James Bond 007 contre Docteur Mots

Disons-le d’emblée : l’ouvrage intitulé The Wit and Wisdom of James Bond a a priori deux défauts. Mais, ces deux défauts touchant à son principe même, il convient peut-être de préciser les choses.

Comme le titre le suggère, nous avons là une compilation de répliques diverses empruntées à tous les films de la série (et à différents personnages, et non pas seulement à Bond), avec un certain nombre de photos, mais il est probable que la moitié de ces répliques passeront au-dessus de la tête des lecteurs « profanes » qui ne consacrent pas leur vie à voir et à revoir les aventures cinématographiques de l’Agent 007 : toutes ces citations sont données telles quelles, sans rien pour rappeler leur contexte. Ainsi, si l’on peut imaginer que « Shocking, positively shocking » évoquera dans la mémoire de tout un chacun la mort du méchant électrocuté dans sa baignoire à la fin du prégénérique de Goldfinger, il n’est pas sûr que « Try to be a little less than your usual frivolous self, 007 » soit aussi parlant (il s’agit d’une remarque du toujours excédé Q dans Opération Tonnerre).
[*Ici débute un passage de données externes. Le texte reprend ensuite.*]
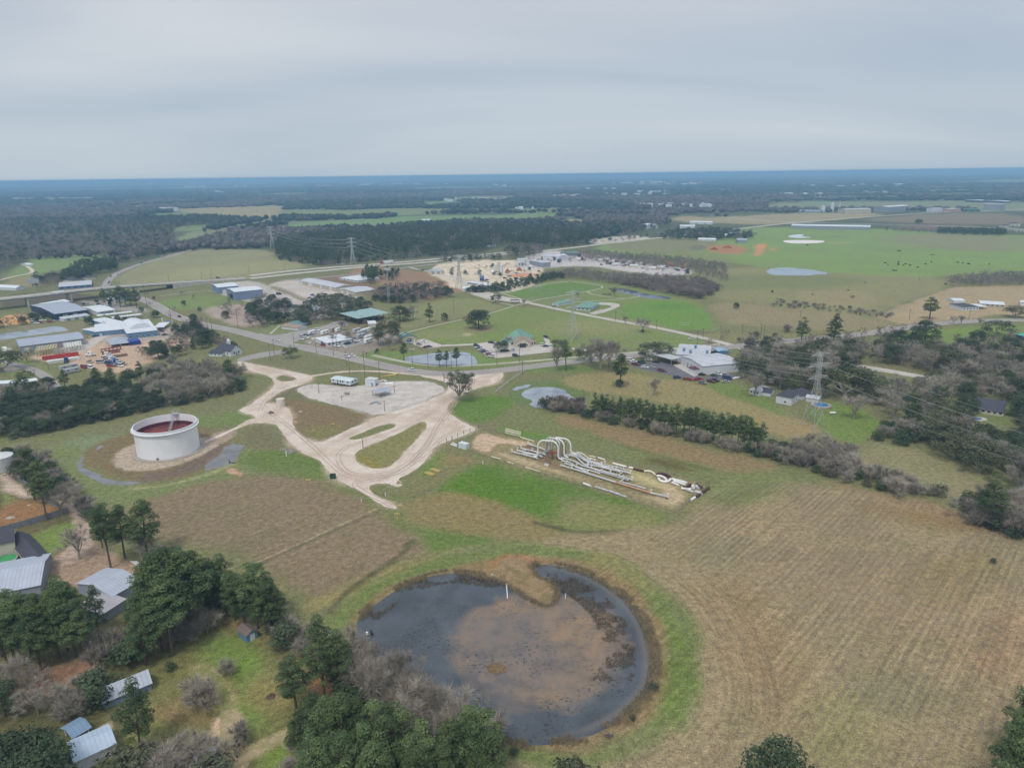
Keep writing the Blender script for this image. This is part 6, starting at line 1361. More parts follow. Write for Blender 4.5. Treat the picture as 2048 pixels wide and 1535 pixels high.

Le second défaut, qu’on vient d’ailleurs de percevoir à travers ces deux citations, est que l’ouvrage est en anglais et dans l’ensemble parfaitement intraduisible, même si des régiments de sous-titreurs et de doubleurs ont, par la force des choses, dû trouver pour le cinéma des équivalents français à ces répliques.  Le « Tu peux dire que ça fait un choc » de la VF de Goldfinger fait sans doute son petit effet, mais on perd pratiquement le double jeu de mots « électrique » sur shocking (choquant/électrocutant) et sur positively (absolument/suivant le pôle positif du courant). Traduire, c’est toujours trahir, mais c’est surtout perdre des plumes.

Toutefois, si ce second défaut est irrémédiable, le premier que nous avons signalé révèle à sa manière une qualité essentielle des dialogues des « Bond ». Ce ne sont pas des « mots d’auteur » plaqués artificiellement. Non, ils sont le plus souvent intégrés à l’image, à la situation, et c’est peut-être là l’une des raisons majeures du succès des films de la série (en tout cas lorsqu’ils sont réussis) : leur cohérence.

Ce qui appelle une dernière remarque. Les Anglais, pour désigner ces bons mots, parlent souvent de one-liners. Répliques brèves, d’une ligne, qui fusent et qui claquent. Mais on s’aperçoit dans cette compilation que ces one-liners sont souvent en réalité des three-, four-, voire five-liners, parce que ce sont souvent des justifications. Justifications des méchants qui, lorsqu’ils sont traités de fous, expliquent qu’entre la folie et le génie, la différence est mince, un génie étant tout simplement un fou qui a réussi, ce qui implique une responsabilité de la société. Mais la surprise majeure vient du fait que les bons, James Bond en tête, passent autant de temps que les méchants à se justifier (le « shocking ! » lancé par Bond n’implique-t-il pas que le méchant était si laid qu’il méritait de mourir ?), et il convient peut-être ici d’évoquer la thèse d’un biographe de Fleming selon laquelle c’est un profond sentiment de culpabilité qui aurait amené celui-ci à imaginer ses romans. On sait en effet que Fleming avait joué un rôle majeur dans l’élaboration de l’Operation Mincemeat qui a récemment fait l’objet du film La Ruse et qui consistait à créer à partir d’un cadavre anonyme déguisé en officier anglais et bardé de documents tous aussi faux les uns que les autres un leurre destiné à orienter l’ennemi allemand sur de fausses pistes. Cette victoire aurait, dit-on, évité la mort de milliers de soldats britanniques, mais cette victoire gagnée de manière déloyale s’accommodait assez mal du principe de fair play si cher aux Anglais. Et donc, James Bond est là pour racheter cette faute en se présentant toujours dès la première seconde comme « Bond, James Bond ».

FAL

James Nolan & Simon Ward, The Wit and Wisdom of James Bond. Titan Books, London. £14.99

NB : Signalons que, malgré ce que nous avons dit à propos du caractère intraduisible de cet ouvrage, les éditions Ynnis se sont valeureusement risquées à en proposer une version française, sous le titre James Bond – Les Répliques qui tuent (17,95€).